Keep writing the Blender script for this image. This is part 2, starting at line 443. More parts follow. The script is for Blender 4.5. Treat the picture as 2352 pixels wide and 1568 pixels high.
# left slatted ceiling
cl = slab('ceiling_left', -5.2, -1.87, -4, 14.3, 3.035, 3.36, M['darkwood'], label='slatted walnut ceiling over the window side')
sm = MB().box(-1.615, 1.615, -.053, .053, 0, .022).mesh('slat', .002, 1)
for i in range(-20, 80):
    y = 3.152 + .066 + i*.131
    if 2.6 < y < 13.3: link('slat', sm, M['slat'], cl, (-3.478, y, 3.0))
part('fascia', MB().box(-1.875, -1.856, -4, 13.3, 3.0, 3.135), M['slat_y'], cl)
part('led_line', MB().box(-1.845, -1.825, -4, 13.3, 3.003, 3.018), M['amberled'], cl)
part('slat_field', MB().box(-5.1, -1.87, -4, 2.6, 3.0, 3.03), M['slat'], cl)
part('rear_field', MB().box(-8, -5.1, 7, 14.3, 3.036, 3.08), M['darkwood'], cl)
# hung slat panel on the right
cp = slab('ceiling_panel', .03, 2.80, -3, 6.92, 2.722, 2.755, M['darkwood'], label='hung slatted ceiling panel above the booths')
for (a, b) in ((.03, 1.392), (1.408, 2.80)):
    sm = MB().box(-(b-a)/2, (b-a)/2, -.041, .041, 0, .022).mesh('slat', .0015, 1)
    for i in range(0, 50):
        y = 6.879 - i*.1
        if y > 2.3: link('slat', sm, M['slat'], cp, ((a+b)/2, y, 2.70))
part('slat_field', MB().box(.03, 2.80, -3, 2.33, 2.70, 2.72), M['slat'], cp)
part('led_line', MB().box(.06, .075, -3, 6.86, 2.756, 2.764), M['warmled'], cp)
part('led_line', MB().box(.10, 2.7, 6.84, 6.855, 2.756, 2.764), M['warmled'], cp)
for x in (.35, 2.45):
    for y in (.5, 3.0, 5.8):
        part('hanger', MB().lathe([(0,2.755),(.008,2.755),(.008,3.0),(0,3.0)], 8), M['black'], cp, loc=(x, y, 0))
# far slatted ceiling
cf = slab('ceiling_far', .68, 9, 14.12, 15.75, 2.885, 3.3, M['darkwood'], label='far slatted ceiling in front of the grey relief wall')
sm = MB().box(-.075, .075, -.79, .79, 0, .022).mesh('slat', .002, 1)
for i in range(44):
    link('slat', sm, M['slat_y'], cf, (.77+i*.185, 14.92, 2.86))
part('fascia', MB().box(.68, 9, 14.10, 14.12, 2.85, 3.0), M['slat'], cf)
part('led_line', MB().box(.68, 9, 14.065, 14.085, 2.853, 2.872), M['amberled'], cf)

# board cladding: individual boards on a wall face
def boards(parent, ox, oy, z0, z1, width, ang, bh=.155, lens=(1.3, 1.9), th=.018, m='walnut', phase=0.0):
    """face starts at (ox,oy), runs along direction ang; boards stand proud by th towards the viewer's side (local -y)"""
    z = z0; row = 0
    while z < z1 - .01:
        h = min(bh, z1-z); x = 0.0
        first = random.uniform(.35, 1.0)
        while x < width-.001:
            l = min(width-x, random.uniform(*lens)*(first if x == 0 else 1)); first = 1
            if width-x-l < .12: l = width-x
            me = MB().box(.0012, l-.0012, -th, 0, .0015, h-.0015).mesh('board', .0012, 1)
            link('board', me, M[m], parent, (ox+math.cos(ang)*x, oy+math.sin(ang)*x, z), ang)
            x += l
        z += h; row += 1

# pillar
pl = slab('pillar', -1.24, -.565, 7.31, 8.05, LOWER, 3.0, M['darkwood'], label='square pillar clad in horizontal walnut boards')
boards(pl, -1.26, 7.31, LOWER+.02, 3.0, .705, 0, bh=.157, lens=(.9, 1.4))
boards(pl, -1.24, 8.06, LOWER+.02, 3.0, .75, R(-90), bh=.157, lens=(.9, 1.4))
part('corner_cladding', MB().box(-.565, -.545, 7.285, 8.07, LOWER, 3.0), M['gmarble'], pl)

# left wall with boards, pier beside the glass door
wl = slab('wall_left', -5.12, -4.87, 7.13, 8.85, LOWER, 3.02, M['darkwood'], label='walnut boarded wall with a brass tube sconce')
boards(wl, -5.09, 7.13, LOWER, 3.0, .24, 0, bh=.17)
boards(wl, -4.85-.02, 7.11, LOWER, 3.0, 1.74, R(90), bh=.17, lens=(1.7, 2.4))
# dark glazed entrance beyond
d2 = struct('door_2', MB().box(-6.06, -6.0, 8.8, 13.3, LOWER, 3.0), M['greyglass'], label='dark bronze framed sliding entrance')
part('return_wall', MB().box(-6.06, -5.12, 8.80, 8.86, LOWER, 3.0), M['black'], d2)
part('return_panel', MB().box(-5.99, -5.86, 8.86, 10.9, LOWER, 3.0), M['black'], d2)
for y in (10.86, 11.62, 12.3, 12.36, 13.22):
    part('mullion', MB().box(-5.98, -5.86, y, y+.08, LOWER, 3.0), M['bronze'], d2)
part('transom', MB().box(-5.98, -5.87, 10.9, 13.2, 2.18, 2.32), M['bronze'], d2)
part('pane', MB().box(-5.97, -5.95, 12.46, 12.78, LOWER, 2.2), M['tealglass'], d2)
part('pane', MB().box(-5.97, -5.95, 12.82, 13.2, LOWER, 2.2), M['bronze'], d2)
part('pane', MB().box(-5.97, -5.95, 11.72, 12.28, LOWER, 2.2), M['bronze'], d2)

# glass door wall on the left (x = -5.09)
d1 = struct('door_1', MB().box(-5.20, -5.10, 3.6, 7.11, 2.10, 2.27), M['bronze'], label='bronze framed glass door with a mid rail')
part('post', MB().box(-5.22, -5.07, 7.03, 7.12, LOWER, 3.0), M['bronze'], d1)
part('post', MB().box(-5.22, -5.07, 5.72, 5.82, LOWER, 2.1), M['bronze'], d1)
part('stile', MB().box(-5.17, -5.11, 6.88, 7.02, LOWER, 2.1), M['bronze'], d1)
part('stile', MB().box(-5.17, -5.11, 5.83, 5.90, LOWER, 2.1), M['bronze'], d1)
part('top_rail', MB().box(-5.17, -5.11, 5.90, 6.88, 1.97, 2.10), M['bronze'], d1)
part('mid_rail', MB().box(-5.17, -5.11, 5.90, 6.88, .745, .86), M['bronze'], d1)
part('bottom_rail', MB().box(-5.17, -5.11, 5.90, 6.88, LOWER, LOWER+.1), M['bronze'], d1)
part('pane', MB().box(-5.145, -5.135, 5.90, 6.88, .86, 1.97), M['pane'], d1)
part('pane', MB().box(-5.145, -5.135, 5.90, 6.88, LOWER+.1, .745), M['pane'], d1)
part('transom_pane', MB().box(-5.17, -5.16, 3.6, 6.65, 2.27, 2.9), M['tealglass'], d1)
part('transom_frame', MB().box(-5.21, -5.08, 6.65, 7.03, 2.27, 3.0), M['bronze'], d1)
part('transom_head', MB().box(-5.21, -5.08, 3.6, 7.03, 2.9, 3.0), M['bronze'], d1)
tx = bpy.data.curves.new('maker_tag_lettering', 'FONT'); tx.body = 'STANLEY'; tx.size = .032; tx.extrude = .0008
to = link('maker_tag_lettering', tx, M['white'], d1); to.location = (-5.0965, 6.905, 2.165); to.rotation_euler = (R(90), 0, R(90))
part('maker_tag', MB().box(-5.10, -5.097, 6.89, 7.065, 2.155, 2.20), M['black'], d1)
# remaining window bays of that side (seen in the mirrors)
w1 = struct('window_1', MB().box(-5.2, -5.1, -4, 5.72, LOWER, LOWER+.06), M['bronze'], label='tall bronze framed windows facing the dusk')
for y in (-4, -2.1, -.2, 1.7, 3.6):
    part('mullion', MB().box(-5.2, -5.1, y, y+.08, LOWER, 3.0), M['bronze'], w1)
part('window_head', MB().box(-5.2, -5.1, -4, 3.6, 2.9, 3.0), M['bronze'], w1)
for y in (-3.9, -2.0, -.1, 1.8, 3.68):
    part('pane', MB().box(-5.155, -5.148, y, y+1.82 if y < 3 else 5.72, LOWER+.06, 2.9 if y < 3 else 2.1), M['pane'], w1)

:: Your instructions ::
Print exactly, and only, the lines beginning at the top of the listing and ending at the line with "2.872), M['amberled'], cf)".

:: Answer in full ::
Keep writing the Blender script for this image. This is part 2, starting at line 443. More parts follow. The script is for Blender 4.5. Treat the picture as 2352 pixels wide and 1568 pixels high.
# left slatted ceiling
cl = slab('ceiling_left', -5.2, -1.87, -4, 14.3, 3.035, 3.36, M['darkwood'], label='slatted walnut ceiling over the window side')
sm = MB().box(-1.615, 1.615, -.053, .053, 0, .022).mesh('slat', .002, 1)
for i in range(-20, 80):
    y = 3.152 + .066 + i*.131
    if 2.6 < y < 13.3: link('slat', sm, M['slat'], cl, (-3.478, y, 3.0))
part('fascia', MB().box(-1.875, -1.856, -4, 13.3, 3.0, 3.135), M['slat_y'], cl)
part('led_line', MB().box(-1.845, -1.825, -4, 13.3, 3.003, 3.018), M['amberled'], cl)
part('slat_field', MB().box(-5.1, -1.87, -4, 2.6, 3.0, 3.03), M['slat'], cl)
part('rear_field', MB().box(-8, -5.1, 7, 14.3, 3.036, 3.08), M['darkwood'], cl)
# hung slat panel on the right
cp = slab('ceiling_panel', .03, 2.80, -3, 6.92, 2.722, 2.755, M['darkwood'], label='hung slatted ceiling panel above the booths')
for (a, b) in ((.03, 1.392), (1.408, 2.80)):
    sm = MB().box(-(b-a)/2, (b-a)/2, -.041, .041, 0, .022).mesh('slat', .0015, 1)
    for i in range(0, 50):
        y = 6.879 - i*.1
        if y > 2.3: link('slat', sm, M['slat'], cp, ((a+b)/2, y, 2.70))
part('slat_field', MB().box(.03, 2.80, -3, 2.33, 2.70, 2.72), M['slat'], cp)
part('led_line', MB().box(.06, .075, -3, 6.86, 2.756, 2.764), M['warmled'], cp)
part('led_line', MB().box(.10, 2.7, 6.84, 6.855, 2.756, 2.764), M['warmled'], cp)
for x in (.35, 2.45):
    for y in (.5, 3.0, 5.8):
        part('hanger', MB().lathe([(0,2.755),(.008,2.755),(.008,3.0),(0,3.0)], 8), M['black'], cp, loc=(x, y, 0))
# far slatted ceiling
cf = slab('ceiling_far', .68, 9, 14.12, 15.75, 2.885, 3.3, M['darkwood'], label='far slatted ceiling in front of the grey relief wall')
sm = MB().box(-.075, .075, -.79, .79, 0, .022).mesh('slat', .002, 1)
for i in range(44):
    link('slat', sm, M['slat_y'], cf, (.77+i*.185, 14.92, 2.86))
part('fascia', MB().box(.68, 9, 14.10, 14.12, 2.85, 3.0), M['slat'], cf)
part('led_line', MB().box(.68, 9, 14.065, 14.085, 2.853, 2.872), M['amberled'], cf)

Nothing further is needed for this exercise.